De brinde, ganhei mais umas trincas e riscos no para-choque traseiro.
O Cuitado foi para a pintura. Enquanto recuperavam os para-choques (existem dezenas de colas e massas especificas para restaurar partes plásticas) as rodas foram para a Eagle Rodas, em Campinas, que é do Ricardo Caruso, velho amigo e companheiro desde os (bons tempos) da revista Oficina Mecânica (https://www.facebook.com/eaglerodas01/).
Duas rodas (que eu já tinha colocado na traseira) estavam muito alegres, pois saltitavam pelas estradas. Carusão alinhou as rodas, reparou as raspadas na guia da mulherada ao volante e pintou as quatro (são aro 14, linha VW).

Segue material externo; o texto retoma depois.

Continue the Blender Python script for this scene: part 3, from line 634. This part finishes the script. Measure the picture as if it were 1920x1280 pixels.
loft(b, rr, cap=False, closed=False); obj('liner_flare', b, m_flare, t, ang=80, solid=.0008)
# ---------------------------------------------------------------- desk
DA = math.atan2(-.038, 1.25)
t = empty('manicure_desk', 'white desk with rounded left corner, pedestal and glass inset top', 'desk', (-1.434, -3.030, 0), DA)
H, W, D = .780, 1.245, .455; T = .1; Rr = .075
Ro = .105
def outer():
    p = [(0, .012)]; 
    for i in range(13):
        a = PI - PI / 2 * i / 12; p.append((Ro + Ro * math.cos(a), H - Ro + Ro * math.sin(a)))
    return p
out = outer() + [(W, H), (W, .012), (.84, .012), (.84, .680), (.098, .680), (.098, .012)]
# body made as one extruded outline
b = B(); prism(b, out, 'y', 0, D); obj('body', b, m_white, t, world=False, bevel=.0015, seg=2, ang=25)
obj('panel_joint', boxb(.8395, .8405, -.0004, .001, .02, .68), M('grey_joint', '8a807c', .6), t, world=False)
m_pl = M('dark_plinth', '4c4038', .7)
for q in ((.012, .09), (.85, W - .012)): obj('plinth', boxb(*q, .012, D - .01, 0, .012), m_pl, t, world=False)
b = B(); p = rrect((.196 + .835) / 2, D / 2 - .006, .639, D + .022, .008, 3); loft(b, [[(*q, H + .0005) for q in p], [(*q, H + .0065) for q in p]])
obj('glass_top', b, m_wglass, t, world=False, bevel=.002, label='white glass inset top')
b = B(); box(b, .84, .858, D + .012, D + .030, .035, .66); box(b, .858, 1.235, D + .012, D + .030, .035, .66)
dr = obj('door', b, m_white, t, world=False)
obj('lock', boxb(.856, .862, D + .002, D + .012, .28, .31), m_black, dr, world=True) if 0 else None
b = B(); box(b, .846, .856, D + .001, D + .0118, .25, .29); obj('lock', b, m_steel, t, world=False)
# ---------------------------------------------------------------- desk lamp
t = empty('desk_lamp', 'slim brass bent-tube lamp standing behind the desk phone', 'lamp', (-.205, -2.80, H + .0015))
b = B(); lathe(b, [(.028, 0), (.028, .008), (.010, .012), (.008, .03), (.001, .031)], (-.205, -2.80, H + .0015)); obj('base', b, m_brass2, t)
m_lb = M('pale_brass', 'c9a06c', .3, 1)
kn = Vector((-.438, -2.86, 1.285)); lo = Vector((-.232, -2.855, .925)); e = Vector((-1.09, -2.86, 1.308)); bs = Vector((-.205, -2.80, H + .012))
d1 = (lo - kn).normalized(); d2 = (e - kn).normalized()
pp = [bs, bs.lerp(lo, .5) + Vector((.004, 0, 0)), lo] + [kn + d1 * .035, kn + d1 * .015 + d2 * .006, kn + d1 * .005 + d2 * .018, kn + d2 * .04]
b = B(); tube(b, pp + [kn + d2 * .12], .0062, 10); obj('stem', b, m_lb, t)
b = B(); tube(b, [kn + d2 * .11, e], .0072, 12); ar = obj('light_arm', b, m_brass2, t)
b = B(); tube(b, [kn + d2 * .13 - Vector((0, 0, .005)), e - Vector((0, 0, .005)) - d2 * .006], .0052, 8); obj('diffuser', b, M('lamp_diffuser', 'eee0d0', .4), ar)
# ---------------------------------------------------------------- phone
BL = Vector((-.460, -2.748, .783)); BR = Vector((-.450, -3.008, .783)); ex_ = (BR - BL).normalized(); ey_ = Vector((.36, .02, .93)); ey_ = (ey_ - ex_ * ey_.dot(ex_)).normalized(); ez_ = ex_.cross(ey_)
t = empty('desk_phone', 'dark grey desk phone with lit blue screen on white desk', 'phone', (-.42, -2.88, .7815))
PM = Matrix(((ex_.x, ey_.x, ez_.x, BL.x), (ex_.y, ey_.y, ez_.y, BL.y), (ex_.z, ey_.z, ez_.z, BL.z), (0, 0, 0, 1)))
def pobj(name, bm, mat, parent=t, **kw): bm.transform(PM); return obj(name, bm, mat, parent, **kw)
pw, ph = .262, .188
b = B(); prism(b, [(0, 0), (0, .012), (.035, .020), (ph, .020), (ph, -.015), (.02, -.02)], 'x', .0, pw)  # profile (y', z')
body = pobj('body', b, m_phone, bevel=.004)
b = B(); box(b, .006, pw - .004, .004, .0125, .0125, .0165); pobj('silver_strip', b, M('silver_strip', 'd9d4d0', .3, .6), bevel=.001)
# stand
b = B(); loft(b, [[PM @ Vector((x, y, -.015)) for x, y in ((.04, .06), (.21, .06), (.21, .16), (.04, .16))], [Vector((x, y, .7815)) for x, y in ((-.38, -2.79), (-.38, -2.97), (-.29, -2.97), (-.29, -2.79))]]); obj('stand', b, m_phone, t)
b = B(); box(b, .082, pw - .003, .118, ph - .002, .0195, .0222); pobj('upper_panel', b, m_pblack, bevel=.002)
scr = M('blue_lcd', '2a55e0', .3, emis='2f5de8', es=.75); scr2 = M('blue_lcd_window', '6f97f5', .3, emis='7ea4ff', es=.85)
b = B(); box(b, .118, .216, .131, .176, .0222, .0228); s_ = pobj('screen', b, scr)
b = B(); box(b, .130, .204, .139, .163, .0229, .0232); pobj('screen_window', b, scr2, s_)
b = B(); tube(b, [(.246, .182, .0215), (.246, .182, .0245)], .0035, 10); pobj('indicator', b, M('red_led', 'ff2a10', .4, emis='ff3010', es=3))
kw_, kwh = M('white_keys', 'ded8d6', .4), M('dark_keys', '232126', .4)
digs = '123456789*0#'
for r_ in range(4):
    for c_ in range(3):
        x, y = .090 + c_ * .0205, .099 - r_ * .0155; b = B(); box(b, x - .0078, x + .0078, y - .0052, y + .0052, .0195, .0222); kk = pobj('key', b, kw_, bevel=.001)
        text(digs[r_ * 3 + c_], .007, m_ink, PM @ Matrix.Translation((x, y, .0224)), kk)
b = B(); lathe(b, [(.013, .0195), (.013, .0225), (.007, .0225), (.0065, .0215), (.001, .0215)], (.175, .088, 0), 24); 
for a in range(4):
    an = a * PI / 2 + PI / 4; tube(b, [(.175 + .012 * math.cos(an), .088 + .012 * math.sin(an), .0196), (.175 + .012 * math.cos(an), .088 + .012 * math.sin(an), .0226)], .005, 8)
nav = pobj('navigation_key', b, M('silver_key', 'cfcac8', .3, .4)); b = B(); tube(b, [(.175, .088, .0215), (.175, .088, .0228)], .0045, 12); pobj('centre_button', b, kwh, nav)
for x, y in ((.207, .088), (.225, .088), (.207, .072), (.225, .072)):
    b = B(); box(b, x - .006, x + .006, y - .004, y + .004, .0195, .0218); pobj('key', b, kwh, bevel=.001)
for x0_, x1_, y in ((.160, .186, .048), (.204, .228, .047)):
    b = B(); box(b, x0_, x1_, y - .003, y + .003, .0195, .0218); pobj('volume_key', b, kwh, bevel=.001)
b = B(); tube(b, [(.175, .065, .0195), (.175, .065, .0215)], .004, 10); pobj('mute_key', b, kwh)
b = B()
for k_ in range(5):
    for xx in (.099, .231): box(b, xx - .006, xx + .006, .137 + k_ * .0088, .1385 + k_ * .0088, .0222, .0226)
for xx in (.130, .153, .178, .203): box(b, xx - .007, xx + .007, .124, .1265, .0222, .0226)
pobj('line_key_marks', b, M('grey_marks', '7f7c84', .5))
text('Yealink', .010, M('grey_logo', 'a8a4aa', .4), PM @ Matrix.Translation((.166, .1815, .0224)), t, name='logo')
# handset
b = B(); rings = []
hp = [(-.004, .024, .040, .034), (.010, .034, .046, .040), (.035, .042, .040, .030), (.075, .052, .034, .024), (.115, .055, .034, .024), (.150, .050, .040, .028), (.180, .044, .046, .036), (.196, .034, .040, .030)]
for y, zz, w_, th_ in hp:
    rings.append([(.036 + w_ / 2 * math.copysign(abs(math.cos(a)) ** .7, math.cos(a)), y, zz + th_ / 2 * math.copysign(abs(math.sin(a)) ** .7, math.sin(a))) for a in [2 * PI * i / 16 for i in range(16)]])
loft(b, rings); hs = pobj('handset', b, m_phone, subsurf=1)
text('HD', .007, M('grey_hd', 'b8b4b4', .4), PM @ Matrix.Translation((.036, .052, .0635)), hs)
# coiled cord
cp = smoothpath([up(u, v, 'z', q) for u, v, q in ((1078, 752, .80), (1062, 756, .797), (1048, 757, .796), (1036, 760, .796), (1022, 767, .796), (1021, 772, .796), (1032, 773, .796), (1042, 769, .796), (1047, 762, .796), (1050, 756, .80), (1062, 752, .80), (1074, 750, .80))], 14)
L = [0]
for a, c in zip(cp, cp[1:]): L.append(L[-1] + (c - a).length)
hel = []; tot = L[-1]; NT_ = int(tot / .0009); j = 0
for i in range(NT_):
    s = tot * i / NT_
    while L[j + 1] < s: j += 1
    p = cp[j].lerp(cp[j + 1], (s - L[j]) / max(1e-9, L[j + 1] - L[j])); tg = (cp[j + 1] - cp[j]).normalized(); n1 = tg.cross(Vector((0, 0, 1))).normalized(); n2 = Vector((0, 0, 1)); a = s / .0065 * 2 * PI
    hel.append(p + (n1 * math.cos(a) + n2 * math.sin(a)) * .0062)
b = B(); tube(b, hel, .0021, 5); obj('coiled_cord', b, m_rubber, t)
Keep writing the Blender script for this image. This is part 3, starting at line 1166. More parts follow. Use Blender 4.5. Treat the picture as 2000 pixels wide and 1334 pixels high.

O Caruso agora está todo fashion em relação às rodas e usou uma tinta prata especial meio gourmet/gay (prata cintilante evanescente outonal, ou frescura do estilo) que, pior, ficaram bem bonitas no Cuitado, que agora rola bem mais macio.
Aliás, já não está tão Cuitado assim. Ficou pronto para furar os 200 mil km rodados. O que vai ser rápido, já que toda semana o velocímetro ganha uns 500 quilômetros.
Nota do escriba: Além do motor de 1.499 cm³, 16V, bem projetado e executado pela Toyota, o Cuitado tem algumas outras razões para ser econômico, como o câmbio longo (120 km/h com o motor virando a 3.100 rpm) e baixo peso. O sedã de 4,10 m de comprimento pesa apenas 845 kg.
De fábrica tem 95 cv (a 6.400 rpm), mas o Cuitado deve ter uns 105~110 cv, graças a pistões maiores, taxa mais elevada (original de 9,5:1, o meu deve ter ido para mais de 10:1) e outras traquitanas.
E tem uma coisa que o Bob Sharp sempre mete bronca quando o carro que ele testa não tem: faixa degradê no para-brisa.